Ouf ! La République a réussi à conjurer la cybermenace qu’un intégriste musulman faisait planer sur le nouveau fleuron de notre philosophie nationale ! Félicitons-nous sans réserve de cette victoire primordiale.
Certes, ils ont été bien discrets ceux qui ont pris le temps de noter que les « canons » de la philosophie du professeur Redeker, s’ils avaient pris pour cible une autre des religions de l’Hexagone (ce qui aurait pu donner : « Le judaïsme installe la paralysie de l’intelligence au plus intime de chaque Juif », ou « La haine et la violence habitent le livre dans lequel tout Juif est éduqué ») auraient réduit en peu de temps la « liberté d’expression » de leur auteur. Mais l’essentiel était bien de dénoncer et de conjurer l’intolérable menace.

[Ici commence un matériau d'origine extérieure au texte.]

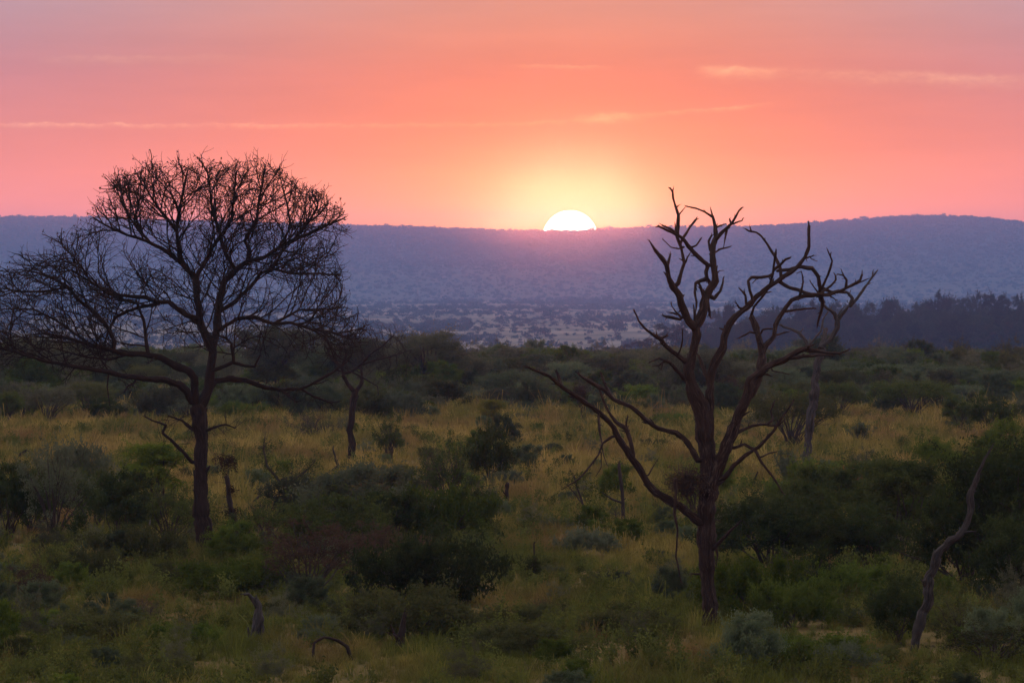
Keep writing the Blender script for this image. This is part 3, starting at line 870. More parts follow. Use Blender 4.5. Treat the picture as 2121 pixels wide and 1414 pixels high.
def colonize(lines, attr, rng, step, infl, kill, iters, jitter=0.25, up=0.05):
    """grow twigs from the given limbs towards the attractor points"""
    N, par, R0 = [], [], []
    for P, Rr in lines:
        st = max(1, int(step / max(np.linalg.norm(P[1] - P[0]), 1e-3)))
        for i in range(0, len(P), st):
            N.append(P[i]); par.append(-1); R0.append(Rr[i])
    n0 = len(N)
    N = list(N)
    A = attr.copy()
    def nearest(A, B):
        bd = np.full(len(A), 1e9); bi = np.zeros(len(A), int)
        for c in range(0, len(B), 400):
            d2 = ((A[:, None, :] - B[None, c:c + 400, :]) ** 2).sum(2)
            j = d2.argmin(1); v = d2[np.arange(len(A)), j]
            m = v < bd; bd[m] = v[m]; bi[m] = j[m] + c
        return bd, bi
    bd, bi = nearest(A, np.array(N))
    for it in range(iters):
        act = bd < infl * infl
        if not act.any(): break
        ids = bi[act]; dirs = A[act] - np.array(N)[ids]
        dirs /= np.maximum(np.linalg.norm(dirs, axis=1, keepdims=True), 1e-6)
        acc = {}
        for k, dv in zip(ids, dirs):
            if k in acc: acc[k] = acc[k] + dv
            else: acc[k] = dv
        new = []
        for k, dv in acc.items():
            dv = dv / max(np.linalg.norm(dv), 1e-6) + rng.normal(size=3) * jitter + (0, 0, up)
            if par[k] >= 0:
                pv = N[k] - N[par[k]]; dv = dv + 0.55 * pv / max(np.linalg.norm(pv), 1e-6)
            dv /= np.linalg.norm(dv)
            new.append(N[k] + dv * step * rng.uniform(0.8, 1.2)); par.append(int(k))
        s0 = len(N); N.extend(new)
        nb, ni = nearest(A, np.array(new))
        m = nb < bd; bd[m] = nb[m]; bi[m] = ni[m] + s0
        keep = bd > kill * kill
        A, bd, bi = A[keep], bd[keep], bi[keep]
        if len(A) == 0: break
    return np.array(N), par, n0, R0

def twig_mesh(N, par, n0, R0, rtip, rng, mb, expo=2.4, rmax=0.07, extra=2, tl=(0.22, 0.5)):
    n = len(N)
    kids = [[] for _ in range(n)]
    for i in range(n0, n): kids[par[i]].append(i)
    w_ = np.zeros(n)
    for i in range(n - 1, n0 - 1, -1):
        w_[i] = max(1.0, sum(w_[c] for c in kids[i]))
    rad = np.minimum(rtip * w_ ** (1 / expo), rmax)
    tips = []
    heads = [(i, c) for i in range(n0) for c in kids[i]]
    while heads:
        p, c = heads.pop()
        P = [N[p]]; rr = [min(rad[c] * 1.15, R0[p] * 0.8 if p < n0 else rad[c] * 1.1)]
        cur = c
        while True:
            P.append(N[cur]); rr.append(min(rad[cur], rr[-1]))
            ks = kids[cur]
            if not ks: tips.append((cur, P[-1] - P[-2])); break
            ks = sorted(ks, key=lambda k: -w_[k])
            for k in ks[1:]: heads.append((cur, k))
            cur = ks[0]
        tube(mb, P, rr, 5 if rr[0] > 0.03 else 4 if rr[0] > 0.016 else 3, cap=False)
    ends = []
    def tw(a, d, r):
        d = d / max(np.linalg.norm(d), 1e-6)
        L = rng.uniform(*tl)
        m = a + (d + rng.normal(size=3) * 0.35) * L * 0.5
        e = m + (d + rng.normal(size=3) * 0.55) * L * 0.5
        tube(mb, [a, m, e], [r, r * 0.85, r * 0.6], 3, cap=False); ends.append(e)
    for i, d in tips:
        for q in range(extra): tw(N[i], d + rng.normal(size=3) * 0.05, rtip * 0.85)
    for i in range(n0, n):
        if rng.random() < 0.30:
            d = N[i] - N[par[i]]
            tw(N[i], d / np.linalg.norm(d) + rng.normal(size=3) * 0.8, rtip * 0.8)
    return ends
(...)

Comment multiplier maintenant d’aussi belles victoires ? En veillant peut-être à ce que la protection de la liberté d’expression des uns ne s’accommode jamais du retrait définitif de la liberté de vivre des autres. Pendant que dans nos studios de la pensée le ban et l’arrière-ban de la philosophie cathodique bouillonnent du soutien aux quelques « courageux intellectuels » qui, de Khalida Messaoudi à Robert Redeker, « résistent » magnifiquement aux « menaces des intégristes », en quelques semaines seulement, pour la 296e fois – ou plus, il devient difficile de tenir les comptes –, un « intégriste » du Hamas palestinien, l’un de ses proches, ou l’une de ses voisines, ou quelqu’un qui passait par là, ont à jamais perdu le droit de s’exprimer ! À défaut de menaces, ils ont reçu l’un de ces missiles ou l’un de ces obus tout à fait mortels que lance l’armée israélienne sur les détenus de la grande prison de Gaza, ces insolents qui ont osé lui contester son monopole absolu du droit de faire des prisonniers.
Point de ces matinales de Radio France ou de ces plateaux de France Télévision pour seulement dire – dans toute son horreur – cette violence-là. Il vaut mieux garder le temps d’antenne pour que nos « nouveaux philosophes » puissent pleurer quotidiennement « leur liberté d’expression menacée ».